Jüdisches Restaurant: Kochen unter Aufsicht

Berlin - Kürzlich lernte ich einen Rabbiner aus Chicago kennen, ich sollte ihn zum koscher Essen ausführen. Der Rabbi erzählte, er sei Koscher-Beauftragter seiner Region. Das heißt, er stelle sicher, dass es genügend koschere Metzger, Cafés und Restaurants gibt. Für den Raum Chicago scheint das gut zu funktionieren. Der Rabbiner sah nicht verhungert aus.

Berlin dagegen ist etwas im Rückstand. Es gibt einen koscheren Lieferservice, zwei, drei koscher zertifizierte Restaurants und seit Kurzem den Koscher Classroom, ein auf Jiddisch gestyltes Restaurant in einer ehemaligen jüdischen Mädchenschule. Ich entschied mich für das King David. Das Restaurant gehört zum jüdischen Bildungszentrum Chabad Lubawitsch in Wilmersdorf, wo es ziemlich versteckt hinten im Erdgeschosses liegt, neben dem Gebetsraum der Synagoge.
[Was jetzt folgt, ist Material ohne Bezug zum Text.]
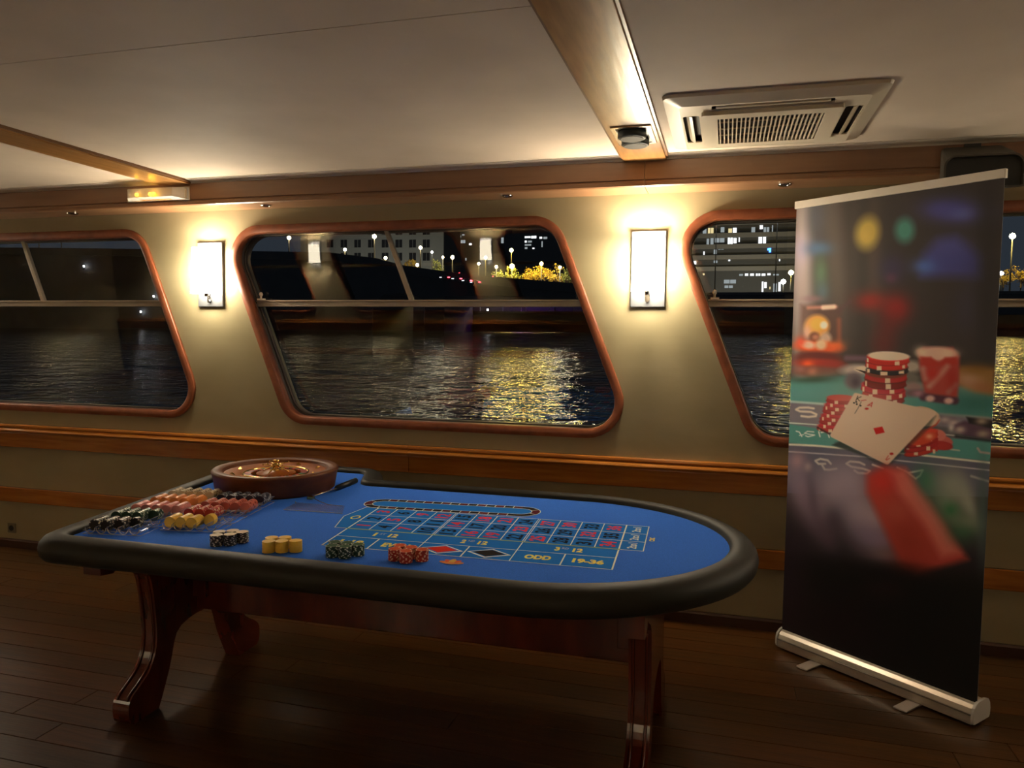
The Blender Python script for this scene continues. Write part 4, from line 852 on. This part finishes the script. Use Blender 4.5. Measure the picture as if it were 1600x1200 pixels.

Mir gefiel der komplett in Walnuss gekleidete Speisesaal. Das Restaurant ist offiziell zertifiziert und untersteht einem Rabbi, in diesem Fall Rabbi Teichtal. Er kontrolliert, dass die Kaschrut-Gesetze eingehalten werden. Ob die Küche ein gutes Hummus, „gefilter Fisch“ oder „Latkes“ - Kartoffelpuffer mit Lachs - beherrscht, hat ihn nicht zu interessieren. Es geht nur darum, ob die strengen jüdischen Speisegesetze befolgt werden.

Garantiert käferfrei

Eigentlich. Doch auch ein Rabbi isst gerne, Teichtal hat vor Kurzem einen neuen Koch eingestellt. Wolfgang Lenhardt steht zusammen mit seiner Frau in der Küche. Beide sind Christen. Für ein koscheres Restaurant ist ein Christ in der Küche ungewöhnlich. Ein Christ darf zum Beispiel für einen Juden kein Feuer machen, auch keine Eier aufschlagen, erklärt mir der Chicagoer Koscher-Beauftragte. Vermutlich warten wir deshalb auf unsere Vorspeisen. Denn wenn Lenhardts eine Herdplatte brauchen, müssen sie jedes Mal den „Maschgiach“ bitten, einen eigens eingesetzten Küchenaufseher.

Schließlich kommen viele kleine Schalen: nordafrikanisch inspiriertes „Cous-Cous“, israelisches Auberginenmus „Hazilim“, russischer Salat, eingelegte Rote Bete, koreanischer „Kimchi“-Kohl und gebeizter Lachs aus Norwegen. Den Kaschrut-Gesetzen sei Dank dürfen Lenhardts keine Fertigprodukte und Gewürzmischungen verwenden, weil Konservierungsstoffe nicht als koscher gelten: Dill, Petersilie, der Kohl, die Auberginen, die Erbsen, die Bohnen sind frisch. Alles Gemüse wird so lange in Salzwasser eingelegt und geschrubbt, bis garantiert kein Käfer mehr drinsteckt.

Milchiges ist verboten

Es ist mein erstes koscheres Essen, wüsste ich es nicht, würde ich es nicht merken. Außer vielleicht, dass mir etwas saure Sahne für die Rote Bete fehlt. Milchiges ist dem King David verboten, sonst bräuchte es eine zweite Küche mit eigenen Messern, Töpfen und Tellern, weil Milch und Fleisch strikt getrennt werden. Dem Chicagoer Rabbi schmeckt es ausgezeichnet, mich irritiert ein wenig die wilde Zusammenstellung der Speisen und der frische Knoblauch, der bis auf den Fisch überall durchschmeckt. Der gebeizte Lachs mit Meerrettich ist mein Favorit, damit er koscher ist, muss ihn der Maschgiach unzerlegt und noch mit Schuppen sehen.

Hauptgericht ist heute „Plov“. Von dem georgischen Reisgericht gibt es über 60 Zubereitungsvarianten, etwa mit Lamm, Rind oder Schwein. Die Lenhardts haben Reis mit zuvor angebratenen Zwiebeln, Karotten und Hühnchenteilen gekocht und darüber frische Tomaten, Zwiebeln und Koriander gestreut.

Ganz ehrlich? Meins ist es nicht. Mir ist der Reis zu fad und die Hähnchenstücke zu lange gekocht. Der Rabbi lobt es. Nun gut, er muss immer koscher essen. Ich nicht.